C. : Ce kaléidoscope de Bruxelles prend aussi le risque de survoler les destins que tu croises.
M.T. : Il y a des rencontres qui ont permis de filmer ces personnes, mais il ne s'agissait pas pour moi de les restituer. Un totem est fait de morceaux : en haut, des ailes d'oiseaux, puis un visage humain, des pattes de chèvres et en bas, une queue de serpent par exemple. De la même manière, je voulais mettre les gens dans des situations telles que je pouvais ensuite choisir une tranche de parole, d'existence, de vie pour faire mon totem. J'ai morcelé ce film pour pouvoir construire mon discours. Il n'y a aucun lien évident qui se tisse entre un chantier la nuit et un bal élégant. Aucune parole ne peut faire lien entre les gens de ce dîner et les ouvriers qui travaillent. Rien de les relie. C'est moi qui porte ce lien, cette conscience. Pour moi, faire un film, c'est essayer de créer un monde. 

Our City de Maria TarantinoC. : Il y a une certaine violence à juxtaposer des mondes aussi différents, aussi ignorant les uns des autres.

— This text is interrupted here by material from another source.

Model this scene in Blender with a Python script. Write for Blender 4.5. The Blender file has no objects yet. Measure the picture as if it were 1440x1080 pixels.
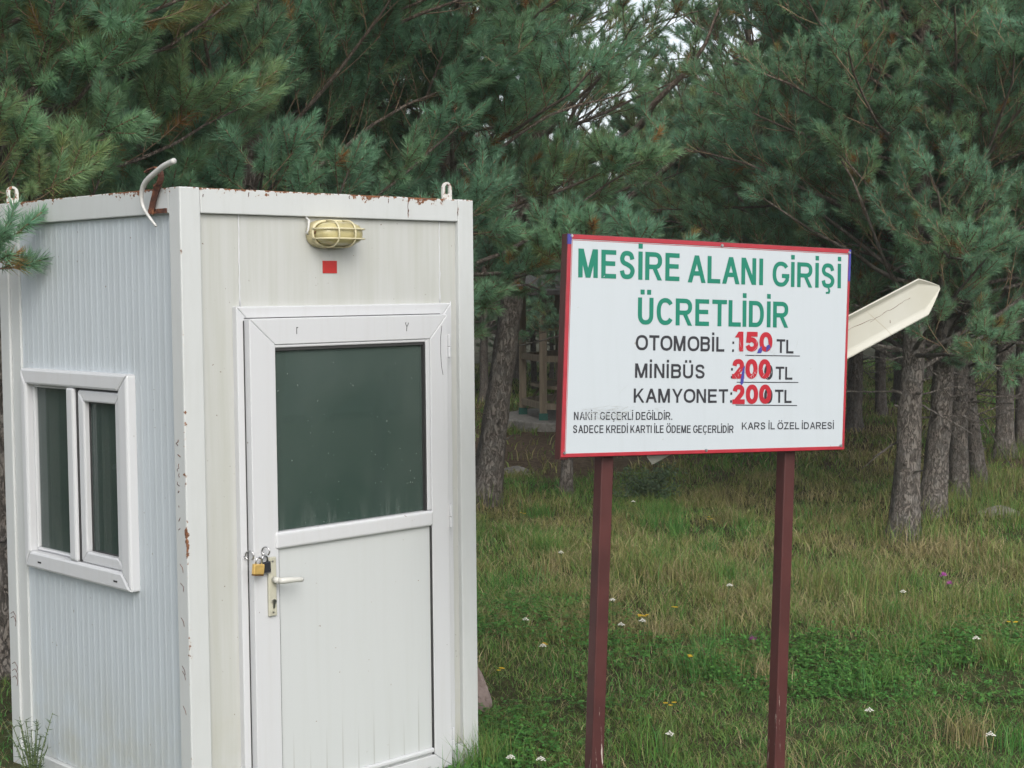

M.T. : Oui, mais le monde est violent et il faut le montrer. Souvent, on ne se situe que dans l'un de ces mondes. C'est plus rare de se glisser dans l'un puis dans l'autre. Ils n'ont aucun sens l'un sans l'autre, ils s'appartiennent, c'est la dialectique du maître et de l'esclave. Et les positions se renversent quand l'esclave, à sa façon, devient le maître du maître. Mais cela demanderait un autre film (rires). Une amie trouvait le film tragique. Je crois qu'il l'est plus, en effet, que comique. Mais j'essaie de solliciter des questions, des réflexions. Je ne donne pas de réponses. Le film est ouvert.

C. : L'apesanteur, qui est le principe esthétique de ton film, rend le réel que tu filmes, instable, flottant.
M.T. : Il faudrait faire un film sur tous ces chantiers énormes. C'est la marque de notre temps. Ces multinationales sont partout. À une certaine époque, c'étaient les voyageurs sur les navires qui faisaient des découvertes et bougeaient les lignes du monde. J'ai un peu l'impression qu'aujourd'hui, c'est la construction qui a cette fonction. Les ingénieurs voyagent partout, les entreprises de BTP aussi... Ce n'est peut-être pas encore très évident mais ces chantiers vont avoir un impact terrible sur nos vies, sur nos façons de sentir, d'habiter un monde. C'est un pouvoir plastique et esthétique qui va décider de la face des villes majeures sur toute la planète. Tu vois ce dessin de Léonard De Vinci, l'homme dans le cercle ? Aujourd'hui, l'homme n'est plus dans le cercle, il est dans la tour, dans le rectangle, un peu moins bien (rires).